If you assume that your distributed lock gives you transactional guarantees that you are the only lock holder then you are making a mistake. If, however, you can tolerate small overlaps in lock holders you are fine and this helps with numerous distributed algorithms. Further, using other facilities such as fences can make it even more secure. Another feature of ZooKeeper is write-with-version. You could obtain a lock (using Apache Curator - note I wrote this), then do a write-with-version to achieve 100% certainty that you are the only writer.
BTW - I wrote a Curator Tech Note about this a while ago: https://cwiki.apache.org/confluence/display/CURATOR/TN10
Like anything, it depends on what you're using it for. I wouldn't put a distributed lock into some massively high volume request path, or where absolute availability is required, but it's perfectly fine for some scenarios.

As Martin points out though, many (most?) distributed lock implementations are or can be broken in various ways. He hints at one of the fundamental problems - consensus. Many distributed lock implementations fail simply because they cannot achieve reliable consensus, or don't even try to.

That said, distributed locks can be safe and handle reasonably high throughput. The Atomix distributed lock is one example:

http://atomix.io/atomix/

http://atomix.io/atomix/docs/coordination/#distributedlock

Since consensus requires quorum and quorum requires availability, there is a risk that your ability to obtain a lock or learn about lock related events could be effected by availability, but at least in the case of Atomix, the system is fairly resilient with auto-failovers to passive or inactive nodes as needed (as compared to, say, a ZooKeeper based lock).

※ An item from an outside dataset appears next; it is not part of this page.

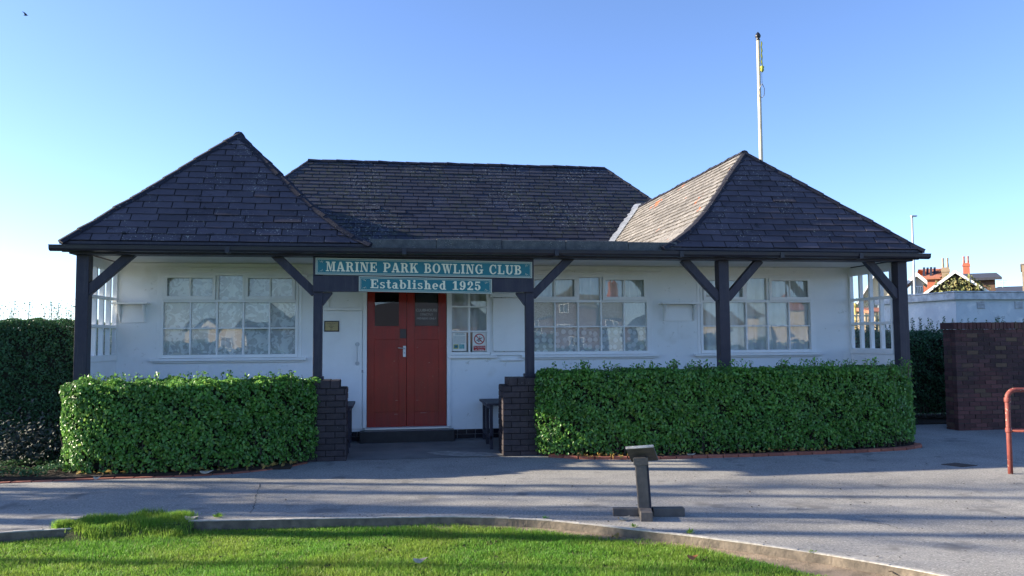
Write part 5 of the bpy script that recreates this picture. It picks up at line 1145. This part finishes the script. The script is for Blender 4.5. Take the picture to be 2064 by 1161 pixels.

Thanks for posting about Atomix; I had not heard about it before. This seems to be based on Copycat, discussed previously on HN here: https://news.ycombinator.com/item?id=8180360
It is indeed built on Copycat. We're updating the docs right now ahead of an RC, this week or next.
Oracle has a distributed transaction system that'll work cross-country, but I can't find the details. It's basically a complete rip-off of the OpenVMS implementation from the late 70s (or whenever all those VAX/VMSstations came out - post PDP), no surprises there, and it costs an insane amount just for that functionality (separate from RAC), but it works really well. I'm trying to find the docs since it's been more than half a decade since I used it but [1] is the closest I can get (and that's certainly not it, though RAC does it's job quite well also and that page is worth a read if only for exposing yourself to time-tested transactional models.) It might be HA-NFS over ACFS but that doesn't seem quite right to me. Anyways, read section 5 of this[2] Oracle doc, to have a master-class on maintaining database integrity across the datacenter or across the country. I've used a litany of DBs and I think I wouldn't pick anything made in the last 10 years for my primary store other than Datomic (which I've beaten into the ground as hard as I could and it took my abuse) and or maybeeee VoltDB (if only because Stonebraker is DJB-level smart).

[1] http://docs.oracle.com/cd/B28359_01/server.111/b28318/consis...

I mean, it's definitely a thing you want to avoid whenever possible, because it's a strict point of slowdown in a distributed application.
Perf for sure, but I was typically more concerned about availability.